Haji - Banyak sekali orang yang menganggap bahwa haji adalah ibadah yang paling prestisius. Hal ini terbukti dengan panjangnya antrian orang-orang untuk melaksanakan ibadah setahun sekali ini. Padahal biaya dan tenaga yang di butuhkan dalam pelaksanaannya cukup besar. Karena memang kewajiban hanya bagi orang yang sudah mampu untuk melaksanakannya sebagaimana tercantum dengan jelas di surat Al-Imron ayat 97.

Ibadah Haji ini mulai diwajibkan pada tahun ke-6 dari peristiwa hijrah Nabi SAW. Dalam pendapat yang lain ada yang menyatakan bahwa haji mulai diwajibkan di tahun ke 9 Hijriyah. Wajibnya haji ini di sepakati oleh semua ulama. Sedangkan untuk umroh ada beberapa pendapat yang berbeda.  Ulama Syafi’iyah sepakat bahwa hukum umroh juga wajib sebagaimana hukum haji. Namun ulama Malikiyah dan Hanafiyah berpendapat bahwa hukum umroh adalah sunnah muakad. Dalam kalangan Hanabillah terdapat dua pendapat tentang umroh, yakni wajib dan sunnah.

Kewajiban kedua ibadah diatas berlaku hanya untuk satu kali seumur hidup. Pendapat ini disepakati seluruh ulama’. Dalam beberapa keadaan, haji juga diwajibkan untuk dilakukan berulang-ulang. Keadaan yang dimaksud adalah apabila haji yang dilakukan tersebut adalah haji nadzar dan haji qodlo’.

Meski di Negara kita ini terdapat fenomena antrian haji yang sangat panjang, namun ternyata kita tidak diwajibkan untuk bersegera melakukan haji. Bahkan wajib untuk mengakhirkan pelaksanaannya. Kecuali dalam 4 kondisi.
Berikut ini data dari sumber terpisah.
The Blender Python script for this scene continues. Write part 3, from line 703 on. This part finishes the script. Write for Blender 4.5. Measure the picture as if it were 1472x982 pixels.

Kondisi yang mewajibkan kita untuk bersegera melaksanakan haji yang pertama adalah apabila haji yang kita lakukan itu adalah haji qodlo’, lalu yang kedua haji nadzar. Apabila misal terdapat dalam suatu kondisi dimana terkumpul 3 haji  yang diwajibkan atas kita. Maka urut-urutan pelaksanaan haji yang pertama adalah haji islam (haji untuk menggugurkan rukun islam), lalu haji qodlo’ dan yang terakhir haji nadzar.

Kondisi yang terakhir adalah apabila kita takut terjadi kerusakan baik pada diri kita atau pada harta benda kita. Walaupun tidak diwajibkan segera berhaji, namun bila seorang islam meninggal sebelum berhaji padahal telah terkumpul semua syarat yang mewajibkan ia untuk haji, maka ulama sepakat bahwa orang tersebut orang fasiq. Dengan ketentuan syarat-syarat wajib itu telah terkumpul di akhir tahun sebelum tahun dimana ia meninggal.

Pengertian fasiq sendiri menurut ahli fiqih adalah orang yang melakukan dosa besar atau mempunyai ketetapan hati untuk melakukan dosa kecil secara terus menerus. Dan ketaatannya tidak mengalahkan pada maksiatnya. Dan hukum bagi orang fasiq ini adalah tidak diterima syahadatnya sampai ia bertaubat dan telah teruji sepanjang tahun sehingga dia kembali pada sifat adilnya. (Sumber: Takrirotusy Syadidah fil Masailil Mufidah).